Ohio Deputies Caught Using Racist Language To Discuss Trayvon Martin

Deputies were ordered to take sensitivity training after the secret recording of their crude comments surfaced.

Two on-duty Ohio sheriff's detectives used racial epithets with co-workers while discussing the 2012 killing of Florida teen Trayvon Martin, according to a secret recording made by one of the deputies.

A deputy who no longer works for the Hocking County sheriff's department recorded colleagues in 2013 calling Martin "n-----" and "thug" multiple times. One of the detectives used an accented voice to mock African-American callers to a radio program expressing outrage over the slaying of Martin, 17, by self-appointed town watchman George Zimmerman.

The recording, made by former deputy Jeremy Dye, was first reported by the Logan Daily News last month. The Huffington Post independently obtained a copy of the audio this week. Dye declined to comment.

The recording features Patrick Allison, who left the department after learning of the tape, joking about starting a business that sells crosses to burn in the yards of black people.

“We should make a little money if they all pay us to burn crosses in negroes' yards," Allison says on the recording. "We could sell portable crosses like a wood cross with a base. It could have the fire starter chunks built in it.”

Edwin Downs, who still works for the sheriff's department, also used offensive language on the recording. "Maybe you shouldn't be black," Downs said, referring to African-Americans worried about their children's safety after Martin was shot.

The sheriff's department required Downs and Allison to take racial sensitivity training "as soon as we heard about this incident," a spokesman told the Logan Daily News.

"Of course, I don't condone that at all, from them or anybody," Sheriff Lanny North told the Columbus Dispatch. "We should be setting an example."

Two Hocking County detectives in Ohio were secretly recorded using offensive language to discuss the killing of Trayvon Martin.
Two Hocking County detectives in Ohio were secretly recorded using offensive language to discuss the killing of Trayvon Martin.
Handout . / Reuters

Hocking County, in southeast Ohio, had a population of 28,725 in 2014. More than 97 percent of residents were white and 0.7 percent were black, according to the census.

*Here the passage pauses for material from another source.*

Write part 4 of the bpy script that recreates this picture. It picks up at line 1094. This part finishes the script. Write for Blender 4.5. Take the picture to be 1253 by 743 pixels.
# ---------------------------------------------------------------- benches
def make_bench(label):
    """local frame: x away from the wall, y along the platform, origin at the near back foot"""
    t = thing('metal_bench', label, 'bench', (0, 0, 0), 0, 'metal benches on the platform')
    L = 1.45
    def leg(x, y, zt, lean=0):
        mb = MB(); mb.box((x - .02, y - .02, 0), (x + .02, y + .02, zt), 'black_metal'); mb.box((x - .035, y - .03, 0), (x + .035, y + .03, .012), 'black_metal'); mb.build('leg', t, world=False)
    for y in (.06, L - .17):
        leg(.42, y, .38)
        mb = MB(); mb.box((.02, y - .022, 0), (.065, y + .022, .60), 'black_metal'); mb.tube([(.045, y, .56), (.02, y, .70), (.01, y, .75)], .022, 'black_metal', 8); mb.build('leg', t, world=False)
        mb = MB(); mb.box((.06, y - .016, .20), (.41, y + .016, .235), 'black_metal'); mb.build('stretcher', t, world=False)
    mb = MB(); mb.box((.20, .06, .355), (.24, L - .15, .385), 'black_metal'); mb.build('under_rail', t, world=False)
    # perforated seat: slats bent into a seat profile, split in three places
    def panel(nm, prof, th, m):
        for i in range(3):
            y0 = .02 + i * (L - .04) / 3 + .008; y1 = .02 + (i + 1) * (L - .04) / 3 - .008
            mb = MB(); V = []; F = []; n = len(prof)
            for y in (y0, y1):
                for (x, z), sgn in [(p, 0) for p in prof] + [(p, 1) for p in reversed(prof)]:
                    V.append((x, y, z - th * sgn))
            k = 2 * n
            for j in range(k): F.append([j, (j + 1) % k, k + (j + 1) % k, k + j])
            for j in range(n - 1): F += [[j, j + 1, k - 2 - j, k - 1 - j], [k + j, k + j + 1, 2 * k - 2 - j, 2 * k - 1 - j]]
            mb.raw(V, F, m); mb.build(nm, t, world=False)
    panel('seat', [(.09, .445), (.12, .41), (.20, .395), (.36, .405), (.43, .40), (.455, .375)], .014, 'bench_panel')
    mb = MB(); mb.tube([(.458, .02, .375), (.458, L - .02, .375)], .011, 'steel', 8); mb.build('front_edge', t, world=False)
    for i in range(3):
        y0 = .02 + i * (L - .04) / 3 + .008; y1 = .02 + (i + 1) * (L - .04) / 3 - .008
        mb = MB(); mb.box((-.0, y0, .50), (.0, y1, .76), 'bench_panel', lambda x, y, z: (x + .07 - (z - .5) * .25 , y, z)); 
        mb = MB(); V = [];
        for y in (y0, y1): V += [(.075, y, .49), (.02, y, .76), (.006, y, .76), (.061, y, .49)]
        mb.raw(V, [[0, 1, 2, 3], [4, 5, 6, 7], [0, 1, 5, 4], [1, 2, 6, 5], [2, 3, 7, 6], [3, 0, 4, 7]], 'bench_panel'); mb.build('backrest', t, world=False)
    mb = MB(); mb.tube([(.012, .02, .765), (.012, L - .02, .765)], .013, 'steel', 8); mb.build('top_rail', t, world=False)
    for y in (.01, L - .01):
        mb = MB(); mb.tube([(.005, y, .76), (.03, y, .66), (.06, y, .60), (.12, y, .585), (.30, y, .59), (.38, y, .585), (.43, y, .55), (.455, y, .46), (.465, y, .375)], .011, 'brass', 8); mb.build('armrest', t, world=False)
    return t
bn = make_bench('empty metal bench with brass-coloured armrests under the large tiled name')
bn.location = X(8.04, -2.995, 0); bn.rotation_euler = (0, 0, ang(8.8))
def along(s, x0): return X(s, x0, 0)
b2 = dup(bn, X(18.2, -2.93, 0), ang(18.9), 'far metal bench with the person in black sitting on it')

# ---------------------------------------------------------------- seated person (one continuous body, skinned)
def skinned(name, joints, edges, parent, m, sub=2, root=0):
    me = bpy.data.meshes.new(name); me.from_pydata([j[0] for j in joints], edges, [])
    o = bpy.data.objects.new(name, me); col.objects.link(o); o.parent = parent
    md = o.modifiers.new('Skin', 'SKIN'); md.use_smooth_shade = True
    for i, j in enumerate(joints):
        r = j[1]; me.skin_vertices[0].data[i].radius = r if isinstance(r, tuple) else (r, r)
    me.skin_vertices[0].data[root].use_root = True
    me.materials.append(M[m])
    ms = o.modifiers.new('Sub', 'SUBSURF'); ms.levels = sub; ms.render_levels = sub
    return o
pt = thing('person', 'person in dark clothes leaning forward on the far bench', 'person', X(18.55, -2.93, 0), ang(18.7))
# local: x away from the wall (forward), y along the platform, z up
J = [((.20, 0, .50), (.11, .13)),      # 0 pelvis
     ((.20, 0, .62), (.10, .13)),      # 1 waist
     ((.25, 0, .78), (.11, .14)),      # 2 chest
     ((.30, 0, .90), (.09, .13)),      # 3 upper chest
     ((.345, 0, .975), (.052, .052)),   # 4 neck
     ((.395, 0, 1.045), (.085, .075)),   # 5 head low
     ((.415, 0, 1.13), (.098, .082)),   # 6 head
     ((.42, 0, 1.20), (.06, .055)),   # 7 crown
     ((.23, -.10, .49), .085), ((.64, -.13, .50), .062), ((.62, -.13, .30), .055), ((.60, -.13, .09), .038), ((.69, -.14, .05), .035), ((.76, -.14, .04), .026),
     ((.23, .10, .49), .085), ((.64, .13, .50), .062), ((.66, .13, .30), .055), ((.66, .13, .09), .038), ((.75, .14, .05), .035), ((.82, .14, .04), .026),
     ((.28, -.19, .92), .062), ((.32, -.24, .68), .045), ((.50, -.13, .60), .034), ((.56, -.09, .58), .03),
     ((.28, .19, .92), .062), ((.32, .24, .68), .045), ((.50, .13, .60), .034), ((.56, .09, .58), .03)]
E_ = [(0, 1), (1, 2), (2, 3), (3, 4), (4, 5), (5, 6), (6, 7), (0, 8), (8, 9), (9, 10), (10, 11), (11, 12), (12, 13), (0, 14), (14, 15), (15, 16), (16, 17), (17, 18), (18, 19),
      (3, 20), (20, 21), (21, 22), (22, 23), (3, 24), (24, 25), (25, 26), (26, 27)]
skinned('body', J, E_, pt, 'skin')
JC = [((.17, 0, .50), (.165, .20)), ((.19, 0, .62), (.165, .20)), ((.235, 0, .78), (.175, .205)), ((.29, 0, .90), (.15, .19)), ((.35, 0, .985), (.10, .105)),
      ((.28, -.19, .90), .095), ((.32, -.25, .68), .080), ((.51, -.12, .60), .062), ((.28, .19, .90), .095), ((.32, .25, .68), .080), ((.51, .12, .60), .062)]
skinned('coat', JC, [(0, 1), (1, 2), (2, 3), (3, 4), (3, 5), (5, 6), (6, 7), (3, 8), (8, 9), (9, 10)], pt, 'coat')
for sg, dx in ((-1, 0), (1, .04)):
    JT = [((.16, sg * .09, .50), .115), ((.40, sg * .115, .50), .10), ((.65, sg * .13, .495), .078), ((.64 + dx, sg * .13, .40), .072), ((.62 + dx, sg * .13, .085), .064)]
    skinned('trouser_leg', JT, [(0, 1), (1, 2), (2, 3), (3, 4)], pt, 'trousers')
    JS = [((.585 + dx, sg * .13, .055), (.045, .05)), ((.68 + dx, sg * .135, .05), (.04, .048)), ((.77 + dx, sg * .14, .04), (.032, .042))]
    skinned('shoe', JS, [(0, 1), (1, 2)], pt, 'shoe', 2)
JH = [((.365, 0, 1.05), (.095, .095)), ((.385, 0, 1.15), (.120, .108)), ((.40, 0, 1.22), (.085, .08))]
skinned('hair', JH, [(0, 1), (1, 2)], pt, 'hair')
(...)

The recordings came to light last year in a roundabout way, as part of a lawsuit filed by Hocking County Coroner David Cummin against North, Downs and other local officials. Cummin sued for malicious prosecution and intimidation of a public official after he had been accused of failing to do his job, according to The Columbus Dispatch. The case against Cummin was thrown out.

"Obviously someone is using them [the recordings] to try make them as public as possible to discredit Detective Downs and the sheriff," said attorney Randall Lambert, who represents Downs and North in the civil case.